- _Extracted data_
# # # # #

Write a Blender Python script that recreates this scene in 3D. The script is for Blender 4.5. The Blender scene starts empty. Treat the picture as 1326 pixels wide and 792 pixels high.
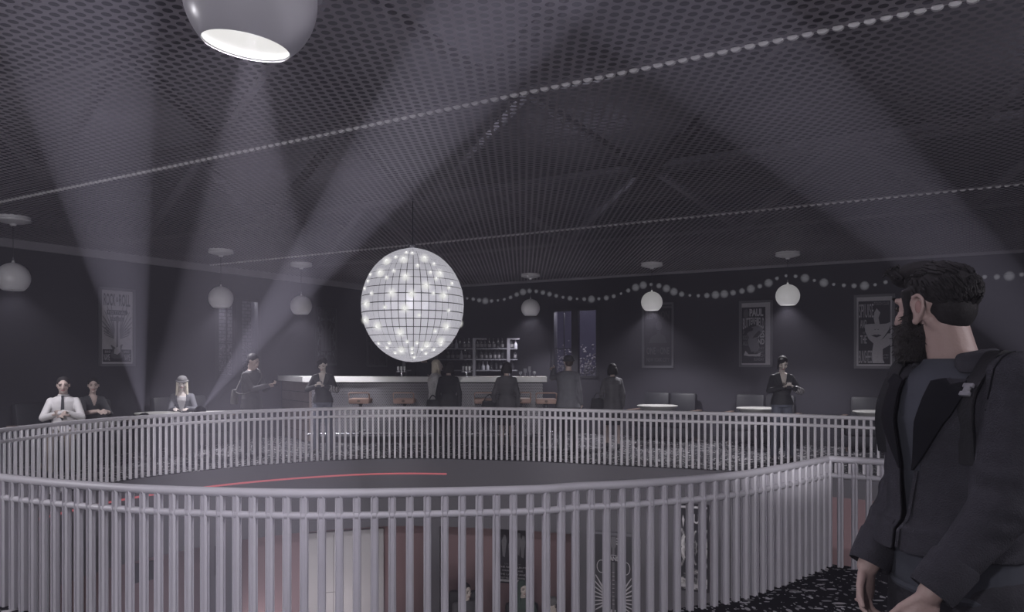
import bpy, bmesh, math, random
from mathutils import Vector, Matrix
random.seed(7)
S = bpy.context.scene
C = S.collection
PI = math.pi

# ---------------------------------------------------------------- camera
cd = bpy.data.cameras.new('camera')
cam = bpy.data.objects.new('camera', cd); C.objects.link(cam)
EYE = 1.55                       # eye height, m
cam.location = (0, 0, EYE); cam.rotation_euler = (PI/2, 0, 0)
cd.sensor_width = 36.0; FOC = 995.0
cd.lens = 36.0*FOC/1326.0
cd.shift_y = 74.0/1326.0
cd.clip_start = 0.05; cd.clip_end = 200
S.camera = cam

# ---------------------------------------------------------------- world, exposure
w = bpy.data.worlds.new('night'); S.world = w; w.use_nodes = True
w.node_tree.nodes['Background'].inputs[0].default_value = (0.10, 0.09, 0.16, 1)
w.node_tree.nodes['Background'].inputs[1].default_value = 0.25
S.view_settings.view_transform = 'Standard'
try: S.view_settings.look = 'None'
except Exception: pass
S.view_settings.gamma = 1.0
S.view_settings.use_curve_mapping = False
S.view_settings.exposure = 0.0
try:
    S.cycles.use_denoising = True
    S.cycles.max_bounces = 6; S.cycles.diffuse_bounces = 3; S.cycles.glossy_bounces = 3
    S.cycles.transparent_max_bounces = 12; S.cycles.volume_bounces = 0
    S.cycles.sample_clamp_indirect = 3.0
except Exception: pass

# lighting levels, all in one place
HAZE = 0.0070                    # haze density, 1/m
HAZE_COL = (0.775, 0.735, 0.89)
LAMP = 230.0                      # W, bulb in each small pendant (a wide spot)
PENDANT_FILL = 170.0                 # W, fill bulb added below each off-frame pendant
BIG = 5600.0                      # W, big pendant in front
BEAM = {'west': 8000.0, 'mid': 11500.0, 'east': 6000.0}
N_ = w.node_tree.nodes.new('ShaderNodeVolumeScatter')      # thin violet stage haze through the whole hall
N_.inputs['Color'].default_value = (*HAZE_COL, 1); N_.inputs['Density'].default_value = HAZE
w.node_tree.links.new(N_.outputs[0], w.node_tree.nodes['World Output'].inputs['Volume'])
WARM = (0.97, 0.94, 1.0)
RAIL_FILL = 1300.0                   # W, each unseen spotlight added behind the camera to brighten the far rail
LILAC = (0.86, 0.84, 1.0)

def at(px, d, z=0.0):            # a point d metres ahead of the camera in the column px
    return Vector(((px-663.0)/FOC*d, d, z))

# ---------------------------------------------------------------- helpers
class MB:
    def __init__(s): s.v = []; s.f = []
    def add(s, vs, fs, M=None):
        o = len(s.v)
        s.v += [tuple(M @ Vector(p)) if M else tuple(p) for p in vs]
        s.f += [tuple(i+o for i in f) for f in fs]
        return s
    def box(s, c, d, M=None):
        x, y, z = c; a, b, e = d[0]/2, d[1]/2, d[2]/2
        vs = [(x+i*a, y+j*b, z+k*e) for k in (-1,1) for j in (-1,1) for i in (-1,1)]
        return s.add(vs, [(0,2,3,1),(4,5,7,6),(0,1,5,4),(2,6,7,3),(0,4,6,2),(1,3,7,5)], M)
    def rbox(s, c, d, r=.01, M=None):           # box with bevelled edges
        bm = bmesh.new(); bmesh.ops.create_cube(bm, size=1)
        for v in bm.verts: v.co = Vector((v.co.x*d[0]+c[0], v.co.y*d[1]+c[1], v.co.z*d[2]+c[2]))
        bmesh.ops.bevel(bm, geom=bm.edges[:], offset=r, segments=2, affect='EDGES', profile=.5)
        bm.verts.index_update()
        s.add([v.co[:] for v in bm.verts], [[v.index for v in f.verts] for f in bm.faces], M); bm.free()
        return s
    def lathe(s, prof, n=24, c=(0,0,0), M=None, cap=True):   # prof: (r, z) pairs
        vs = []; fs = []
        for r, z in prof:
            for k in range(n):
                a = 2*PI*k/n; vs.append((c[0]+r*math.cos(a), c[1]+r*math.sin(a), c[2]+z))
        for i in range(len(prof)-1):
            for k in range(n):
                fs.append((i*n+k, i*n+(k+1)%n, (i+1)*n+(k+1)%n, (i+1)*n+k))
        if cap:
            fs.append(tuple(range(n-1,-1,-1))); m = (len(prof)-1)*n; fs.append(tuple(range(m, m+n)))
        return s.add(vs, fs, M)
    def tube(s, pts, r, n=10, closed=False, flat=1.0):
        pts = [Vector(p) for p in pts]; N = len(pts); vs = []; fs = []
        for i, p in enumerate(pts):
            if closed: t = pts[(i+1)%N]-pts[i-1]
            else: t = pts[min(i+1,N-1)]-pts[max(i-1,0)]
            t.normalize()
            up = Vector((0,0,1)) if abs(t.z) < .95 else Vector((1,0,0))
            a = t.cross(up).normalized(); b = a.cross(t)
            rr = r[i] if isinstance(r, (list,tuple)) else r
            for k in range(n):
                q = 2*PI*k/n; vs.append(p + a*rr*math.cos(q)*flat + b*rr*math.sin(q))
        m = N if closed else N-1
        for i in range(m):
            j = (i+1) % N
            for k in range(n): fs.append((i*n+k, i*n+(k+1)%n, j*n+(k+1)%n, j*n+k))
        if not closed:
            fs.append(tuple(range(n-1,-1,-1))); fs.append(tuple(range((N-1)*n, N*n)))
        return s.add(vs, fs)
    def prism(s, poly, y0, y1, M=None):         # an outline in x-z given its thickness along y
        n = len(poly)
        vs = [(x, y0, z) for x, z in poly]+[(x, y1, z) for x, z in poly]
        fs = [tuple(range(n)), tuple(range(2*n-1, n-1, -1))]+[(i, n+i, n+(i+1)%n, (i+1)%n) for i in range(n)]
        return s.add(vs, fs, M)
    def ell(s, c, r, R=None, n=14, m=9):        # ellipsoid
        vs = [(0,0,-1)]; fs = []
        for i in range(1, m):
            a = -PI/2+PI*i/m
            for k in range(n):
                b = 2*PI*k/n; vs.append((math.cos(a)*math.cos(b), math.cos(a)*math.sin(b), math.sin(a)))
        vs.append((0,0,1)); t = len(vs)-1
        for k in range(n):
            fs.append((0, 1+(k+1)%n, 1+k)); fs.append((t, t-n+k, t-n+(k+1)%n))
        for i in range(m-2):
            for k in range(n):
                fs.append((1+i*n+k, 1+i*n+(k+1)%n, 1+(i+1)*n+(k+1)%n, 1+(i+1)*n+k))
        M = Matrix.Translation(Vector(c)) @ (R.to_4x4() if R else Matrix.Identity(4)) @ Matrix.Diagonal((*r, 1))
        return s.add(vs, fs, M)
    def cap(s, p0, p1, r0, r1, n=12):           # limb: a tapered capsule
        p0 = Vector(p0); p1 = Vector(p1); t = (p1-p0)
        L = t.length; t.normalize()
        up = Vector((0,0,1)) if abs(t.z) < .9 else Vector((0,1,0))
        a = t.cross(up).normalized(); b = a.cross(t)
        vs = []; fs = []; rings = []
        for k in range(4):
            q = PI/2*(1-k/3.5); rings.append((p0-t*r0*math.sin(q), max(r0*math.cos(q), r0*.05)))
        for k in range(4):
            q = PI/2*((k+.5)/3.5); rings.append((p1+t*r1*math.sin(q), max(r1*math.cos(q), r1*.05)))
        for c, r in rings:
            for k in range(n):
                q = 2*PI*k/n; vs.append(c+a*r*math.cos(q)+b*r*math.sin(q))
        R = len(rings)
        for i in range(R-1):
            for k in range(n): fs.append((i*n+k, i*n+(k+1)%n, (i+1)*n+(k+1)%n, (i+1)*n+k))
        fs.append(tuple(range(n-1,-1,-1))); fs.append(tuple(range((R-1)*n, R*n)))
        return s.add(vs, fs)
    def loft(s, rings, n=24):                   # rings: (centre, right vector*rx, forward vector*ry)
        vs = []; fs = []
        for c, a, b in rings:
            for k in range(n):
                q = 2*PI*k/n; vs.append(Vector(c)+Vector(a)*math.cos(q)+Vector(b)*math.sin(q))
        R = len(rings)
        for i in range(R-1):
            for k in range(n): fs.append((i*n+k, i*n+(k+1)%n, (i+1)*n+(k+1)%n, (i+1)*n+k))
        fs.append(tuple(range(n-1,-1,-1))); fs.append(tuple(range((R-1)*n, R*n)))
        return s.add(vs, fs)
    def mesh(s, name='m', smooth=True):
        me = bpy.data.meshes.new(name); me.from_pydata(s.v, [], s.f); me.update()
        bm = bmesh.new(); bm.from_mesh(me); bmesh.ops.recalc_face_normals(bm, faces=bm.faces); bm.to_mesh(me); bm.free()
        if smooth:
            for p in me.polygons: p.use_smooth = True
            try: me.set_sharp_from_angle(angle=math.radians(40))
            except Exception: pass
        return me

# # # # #

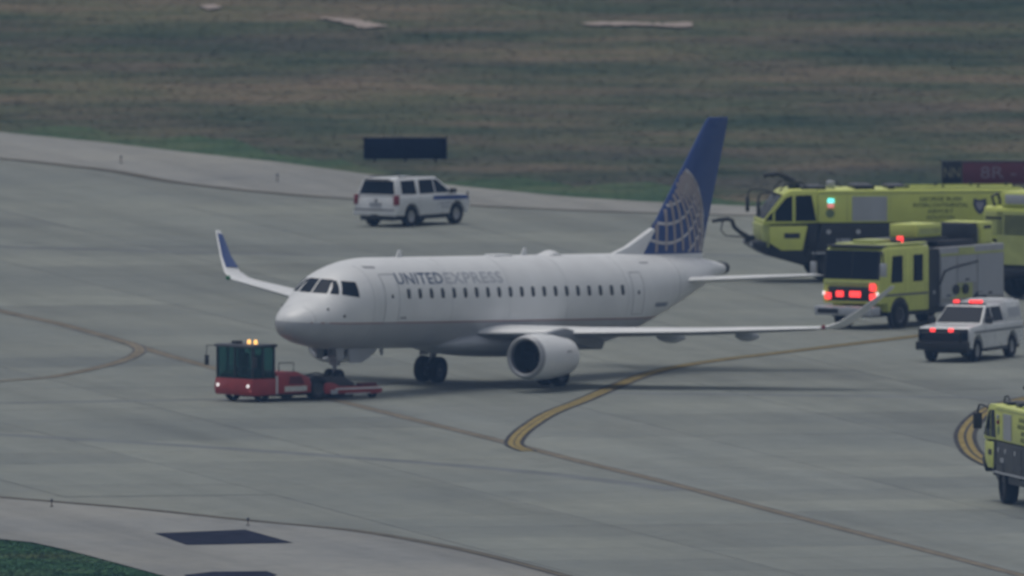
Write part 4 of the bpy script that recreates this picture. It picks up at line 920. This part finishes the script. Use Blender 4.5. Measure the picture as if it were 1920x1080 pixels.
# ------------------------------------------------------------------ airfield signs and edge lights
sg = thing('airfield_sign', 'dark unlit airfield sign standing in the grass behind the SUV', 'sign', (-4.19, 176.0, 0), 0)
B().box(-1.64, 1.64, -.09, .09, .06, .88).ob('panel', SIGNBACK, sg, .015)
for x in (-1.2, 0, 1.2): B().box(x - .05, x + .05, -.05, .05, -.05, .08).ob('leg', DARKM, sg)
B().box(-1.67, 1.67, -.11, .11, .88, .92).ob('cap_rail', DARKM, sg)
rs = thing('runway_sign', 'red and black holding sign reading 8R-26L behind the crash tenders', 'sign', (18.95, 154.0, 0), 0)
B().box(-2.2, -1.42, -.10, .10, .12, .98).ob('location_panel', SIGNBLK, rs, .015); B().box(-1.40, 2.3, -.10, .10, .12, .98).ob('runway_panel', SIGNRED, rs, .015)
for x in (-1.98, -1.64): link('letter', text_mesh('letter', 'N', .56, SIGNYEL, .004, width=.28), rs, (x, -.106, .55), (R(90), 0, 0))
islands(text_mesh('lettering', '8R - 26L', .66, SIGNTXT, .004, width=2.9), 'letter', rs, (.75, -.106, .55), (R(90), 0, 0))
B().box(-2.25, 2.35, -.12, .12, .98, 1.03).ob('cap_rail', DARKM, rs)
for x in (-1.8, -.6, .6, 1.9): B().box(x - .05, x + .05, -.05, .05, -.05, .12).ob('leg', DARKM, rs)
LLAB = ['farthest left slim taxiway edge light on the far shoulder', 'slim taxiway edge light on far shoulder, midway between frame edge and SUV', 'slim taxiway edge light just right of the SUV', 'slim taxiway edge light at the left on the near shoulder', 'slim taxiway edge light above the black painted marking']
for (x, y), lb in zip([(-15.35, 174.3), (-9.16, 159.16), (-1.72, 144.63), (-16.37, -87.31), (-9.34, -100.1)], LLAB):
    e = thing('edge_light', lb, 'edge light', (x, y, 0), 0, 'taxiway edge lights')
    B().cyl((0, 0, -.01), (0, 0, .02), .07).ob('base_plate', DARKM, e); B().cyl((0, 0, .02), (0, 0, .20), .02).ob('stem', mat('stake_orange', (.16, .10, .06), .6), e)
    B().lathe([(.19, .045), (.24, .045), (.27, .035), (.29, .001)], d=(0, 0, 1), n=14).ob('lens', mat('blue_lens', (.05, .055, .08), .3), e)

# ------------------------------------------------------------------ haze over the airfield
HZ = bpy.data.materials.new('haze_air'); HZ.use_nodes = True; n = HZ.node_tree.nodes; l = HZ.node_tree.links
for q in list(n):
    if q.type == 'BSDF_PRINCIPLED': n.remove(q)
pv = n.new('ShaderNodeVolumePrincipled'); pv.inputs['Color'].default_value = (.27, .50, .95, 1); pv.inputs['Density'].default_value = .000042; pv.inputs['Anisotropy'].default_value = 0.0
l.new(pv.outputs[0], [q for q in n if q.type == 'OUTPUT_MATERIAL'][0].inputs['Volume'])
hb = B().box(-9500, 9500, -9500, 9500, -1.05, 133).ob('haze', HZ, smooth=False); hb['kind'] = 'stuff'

# # # # #

- _Task description_
Find the word "wide" in the entries, and copy every line it shows up in.

- _Written answer_
Write a Blender Python script that recreates this scene in 3D. The script is for Blender 4.5. The Blender scene starts empty. Treat the picture as 1326 pixels wide and 792 pixels high.
LAMP = 230.0                      # W, bulb in each small pendant (a wide spot)